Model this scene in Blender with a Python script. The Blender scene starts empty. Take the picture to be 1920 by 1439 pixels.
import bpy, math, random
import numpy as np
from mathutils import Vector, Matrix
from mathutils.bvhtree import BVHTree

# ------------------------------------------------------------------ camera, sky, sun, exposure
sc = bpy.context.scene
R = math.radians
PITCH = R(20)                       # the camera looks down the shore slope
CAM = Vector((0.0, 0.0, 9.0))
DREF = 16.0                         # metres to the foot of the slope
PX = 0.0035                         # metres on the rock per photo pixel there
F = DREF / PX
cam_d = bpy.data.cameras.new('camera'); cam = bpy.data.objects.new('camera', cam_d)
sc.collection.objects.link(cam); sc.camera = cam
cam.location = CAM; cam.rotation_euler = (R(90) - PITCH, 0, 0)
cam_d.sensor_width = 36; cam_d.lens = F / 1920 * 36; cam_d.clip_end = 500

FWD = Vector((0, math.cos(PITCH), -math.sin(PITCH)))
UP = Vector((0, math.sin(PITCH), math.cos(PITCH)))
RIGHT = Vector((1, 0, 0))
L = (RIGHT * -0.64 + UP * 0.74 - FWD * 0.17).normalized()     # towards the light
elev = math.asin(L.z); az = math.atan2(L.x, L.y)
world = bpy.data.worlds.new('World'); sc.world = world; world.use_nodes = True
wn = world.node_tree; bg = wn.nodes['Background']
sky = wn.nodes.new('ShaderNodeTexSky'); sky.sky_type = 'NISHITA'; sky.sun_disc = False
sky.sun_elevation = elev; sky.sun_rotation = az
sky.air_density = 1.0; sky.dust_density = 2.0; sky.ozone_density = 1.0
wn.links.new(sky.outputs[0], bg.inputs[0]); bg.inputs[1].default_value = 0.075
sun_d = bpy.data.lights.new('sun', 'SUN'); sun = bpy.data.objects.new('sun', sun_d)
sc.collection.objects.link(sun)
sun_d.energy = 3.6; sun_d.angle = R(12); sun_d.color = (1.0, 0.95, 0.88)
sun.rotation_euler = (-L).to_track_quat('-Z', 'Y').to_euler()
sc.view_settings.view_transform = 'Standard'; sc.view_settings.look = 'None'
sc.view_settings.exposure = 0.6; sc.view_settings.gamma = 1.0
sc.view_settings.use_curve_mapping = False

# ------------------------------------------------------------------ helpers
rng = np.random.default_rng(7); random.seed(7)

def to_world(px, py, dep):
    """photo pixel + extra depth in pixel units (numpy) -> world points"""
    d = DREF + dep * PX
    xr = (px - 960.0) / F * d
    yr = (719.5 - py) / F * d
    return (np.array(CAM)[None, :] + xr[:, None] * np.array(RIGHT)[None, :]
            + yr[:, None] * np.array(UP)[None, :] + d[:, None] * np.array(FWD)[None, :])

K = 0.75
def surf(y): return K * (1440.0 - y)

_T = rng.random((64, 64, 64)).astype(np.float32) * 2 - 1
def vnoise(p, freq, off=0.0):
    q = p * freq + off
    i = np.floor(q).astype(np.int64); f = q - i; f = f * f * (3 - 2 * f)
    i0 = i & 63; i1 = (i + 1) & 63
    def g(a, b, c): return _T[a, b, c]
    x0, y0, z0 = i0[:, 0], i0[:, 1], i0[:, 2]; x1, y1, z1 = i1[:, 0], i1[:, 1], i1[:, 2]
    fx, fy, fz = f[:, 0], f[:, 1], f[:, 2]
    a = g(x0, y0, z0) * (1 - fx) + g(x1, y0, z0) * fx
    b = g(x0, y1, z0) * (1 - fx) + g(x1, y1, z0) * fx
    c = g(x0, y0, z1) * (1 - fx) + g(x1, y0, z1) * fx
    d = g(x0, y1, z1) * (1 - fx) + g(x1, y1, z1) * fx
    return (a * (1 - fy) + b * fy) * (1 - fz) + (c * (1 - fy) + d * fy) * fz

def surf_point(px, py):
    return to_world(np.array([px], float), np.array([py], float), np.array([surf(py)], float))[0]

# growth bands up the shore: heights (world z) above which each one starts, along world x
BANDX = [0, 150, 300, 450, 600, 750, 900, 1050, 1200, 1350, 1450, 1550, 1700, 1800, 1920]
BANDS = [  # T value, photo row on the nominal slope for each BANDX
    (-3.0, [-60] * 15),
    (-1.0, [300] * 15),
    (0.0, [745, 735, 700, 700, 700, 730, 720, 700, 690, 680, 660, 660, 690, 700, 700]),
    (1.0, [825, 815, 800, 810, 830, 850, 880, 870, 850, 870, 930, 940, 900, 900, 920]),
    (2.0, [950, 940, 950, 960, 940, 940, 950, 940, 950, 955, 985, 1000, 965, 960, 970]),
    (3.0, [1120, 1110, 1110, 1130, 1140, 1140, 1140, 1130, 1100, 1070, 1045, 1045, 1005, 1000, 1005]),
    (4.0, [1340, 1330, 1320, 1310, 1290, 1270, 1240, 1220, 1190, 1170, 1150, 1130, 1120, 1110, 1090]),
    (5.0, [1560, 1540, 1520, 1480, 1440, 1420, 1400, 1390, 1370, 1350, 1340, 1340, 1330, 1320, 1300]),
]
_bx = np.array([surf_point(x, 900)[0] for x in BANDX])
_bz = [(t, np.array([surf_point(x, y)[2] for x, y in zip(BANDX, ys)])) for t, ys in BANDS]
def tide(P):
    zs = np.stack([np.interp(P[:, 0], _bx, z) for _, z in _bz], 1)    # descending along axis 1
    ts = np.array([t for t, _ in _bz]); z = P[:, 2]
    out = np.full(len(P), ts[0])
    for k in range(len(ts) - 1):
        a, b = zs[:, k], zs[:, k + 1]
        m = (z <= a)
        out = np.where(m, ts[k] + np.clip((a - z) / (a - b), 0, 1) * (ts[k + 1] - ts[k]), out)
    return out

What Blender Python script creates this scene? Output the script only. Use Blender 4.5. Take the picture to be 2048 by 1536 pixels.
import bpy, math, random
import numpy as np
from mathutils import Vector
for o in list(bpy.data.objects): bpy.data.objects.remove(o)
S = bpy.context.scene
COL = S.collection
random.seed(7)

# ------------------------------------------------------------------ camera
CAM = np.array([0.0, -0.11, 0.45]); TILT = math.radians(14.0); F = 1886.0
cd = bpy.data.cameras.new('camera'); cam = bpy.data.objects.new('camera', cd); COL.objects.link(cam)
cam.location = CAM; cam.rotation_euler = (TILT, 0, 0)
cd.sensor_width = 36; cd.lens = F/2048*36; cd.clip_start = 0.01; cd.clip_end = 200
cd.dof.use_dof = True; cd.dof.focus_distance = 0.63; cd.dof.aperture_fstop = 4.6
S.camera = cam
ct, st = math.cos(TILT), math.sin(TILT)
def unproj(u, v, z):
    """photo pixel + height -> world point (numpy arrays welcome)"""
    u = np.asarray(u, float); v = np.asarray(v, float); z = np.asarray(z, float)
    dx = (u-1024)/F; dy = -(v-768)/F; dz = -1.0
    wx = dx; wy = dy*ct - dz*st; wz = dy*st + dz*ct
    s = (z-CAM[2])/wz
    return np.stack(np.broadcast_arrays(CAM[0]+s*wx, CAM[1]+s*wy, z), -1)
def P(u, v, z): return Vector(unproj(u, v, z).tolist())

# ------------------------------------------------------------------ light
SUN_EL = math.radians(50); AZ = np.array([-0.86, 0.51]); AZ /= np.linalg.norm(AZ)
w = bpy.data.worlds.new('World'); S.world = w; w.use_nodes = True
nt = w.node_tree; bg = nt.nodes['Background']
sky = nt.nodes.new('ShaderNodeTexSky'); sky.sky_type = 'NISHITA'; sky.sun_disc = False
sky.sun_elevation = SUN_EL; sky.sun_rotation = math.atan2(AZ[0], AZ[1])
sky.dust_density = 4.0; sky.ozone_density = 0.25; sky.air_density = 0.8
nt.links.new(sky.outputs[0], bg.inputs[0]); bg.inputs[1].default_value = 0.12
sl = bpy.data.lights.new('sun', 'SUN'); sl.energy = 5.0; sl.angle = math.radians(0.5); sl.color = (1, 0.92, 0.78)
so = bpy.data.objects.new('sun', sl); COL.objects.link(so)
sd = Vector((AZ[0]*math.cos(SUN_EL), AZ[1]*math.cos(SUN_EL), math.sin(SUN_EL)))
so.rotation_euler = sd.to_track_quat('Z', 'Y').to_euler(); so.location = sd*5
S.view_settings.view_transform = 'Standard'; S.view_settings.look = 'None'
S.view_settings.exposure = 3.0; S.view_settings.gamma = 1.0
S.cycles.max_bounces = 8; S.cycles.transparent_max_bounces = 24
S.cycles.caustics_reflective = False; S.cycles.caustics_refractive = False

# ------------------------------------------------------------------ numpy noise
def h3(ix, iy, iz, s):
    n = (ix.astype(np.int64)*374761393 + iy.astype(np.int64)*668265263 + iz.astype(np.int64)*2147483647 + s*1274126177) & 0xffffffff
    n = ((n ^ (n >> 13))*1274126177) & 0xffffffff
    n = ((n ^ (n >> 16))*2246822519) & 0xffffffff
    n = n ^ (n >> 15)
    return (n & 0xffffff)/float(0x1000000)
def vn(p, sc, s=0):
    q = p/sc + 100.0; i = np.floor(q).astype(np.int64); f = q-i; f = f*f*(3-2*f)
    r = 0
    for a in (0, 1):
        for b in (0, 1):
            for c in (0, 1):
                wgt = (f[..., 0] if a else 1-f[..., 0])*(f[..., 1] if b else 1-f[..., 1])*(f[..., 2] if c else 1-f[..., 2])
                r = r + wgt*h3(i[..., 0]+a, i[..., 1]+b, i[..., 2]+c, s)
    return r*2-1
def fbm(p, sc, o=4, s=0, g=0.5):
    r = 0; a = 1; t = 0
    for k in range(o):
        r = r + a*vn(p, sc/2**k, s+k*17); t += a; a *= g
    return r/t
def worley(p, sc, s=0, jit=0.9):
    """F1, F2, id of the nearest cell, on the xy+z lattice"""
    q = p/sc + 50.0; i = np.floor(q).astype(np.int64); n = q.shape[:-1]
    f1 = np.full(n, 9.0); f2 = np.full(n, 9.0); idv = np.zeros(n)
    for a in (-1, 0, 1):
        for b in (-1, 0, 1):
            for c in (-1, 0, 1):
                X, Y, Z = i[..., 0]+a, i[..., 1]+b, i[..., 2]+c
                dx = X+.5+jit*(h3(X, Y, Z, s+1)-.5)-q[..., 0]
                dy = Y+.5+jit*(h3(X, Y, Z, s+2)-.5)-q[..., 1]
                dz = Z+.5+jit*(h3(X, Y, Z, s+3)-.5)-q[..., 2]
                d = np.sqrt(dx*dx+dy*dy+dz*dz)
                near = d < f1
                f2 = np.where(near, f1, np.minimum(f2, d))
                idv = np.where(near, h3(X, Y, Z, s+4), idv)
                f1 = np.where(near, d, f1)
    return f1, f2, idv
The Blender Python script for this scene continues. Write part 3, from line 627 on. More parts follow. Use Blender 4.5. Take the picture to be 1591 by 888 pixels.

Description of the task
Begin at the line that has "What Blender Python", stop after the line that has "def P(u, v, z): return", and repeat exactly those lines, nothing more.

Worked solution
What Blender Python script creates this scene? Output the script only. Use Blender 4.5. Take the picture to be 2048 by 1536 pixels.
import bpy, math, random
import numpy as np
from mathutils import Vector
for o in list(bpy.data.objects): bpy.data.objects.remove(o)
S = bpy.context.scene
COL = S.collection
random.seed(7)

# ------------------------------------------------------------------ camera
CAM = np.array([0.0, -0.11, 0.45]); TILT = math.radians(14.0); F = 1886.0
cd = bpy.data.cameras.new('camera'); cam = bpy.data.objects.new('camera', cd); COL.objects.link(cam)
cam.location = CAM; cam.rotation_euler = (TILT, 0, 0)
cd.sensor_width = 36; cd.lens = F/2048*36; cd.clip_start = 0.01; cd.clip_end = 200
cd.dof.use_dof = True; cd.dof.focus_distance = 0.63; cd.dof.aperture_fstop = 4.6
S.camera = cam
ct, st = math.cos(TILT), math.sin(TILT)
def unproj(u, v, z):
    """photo pixel + height -> world point (numpy arrays welcome)"""
    u = np.asarray(u, float); v = np.asarray(v, float); z = np.asarray(z, float)
    dx = (u-1024)/F; dy = -(v-768)/F; dz = -1.0
    wx = dx; wy = dy*ct - dz*st; wz = dy*st + dz*ct
    s = (z-CAM[2])/wz
    return np.stack(np.broadcast_arrays(CAM[0]+s*wx, CAM[1]+s*wy, z), -1)
def P(u, v, z): return Vector(unproj(u, v, z).tolist())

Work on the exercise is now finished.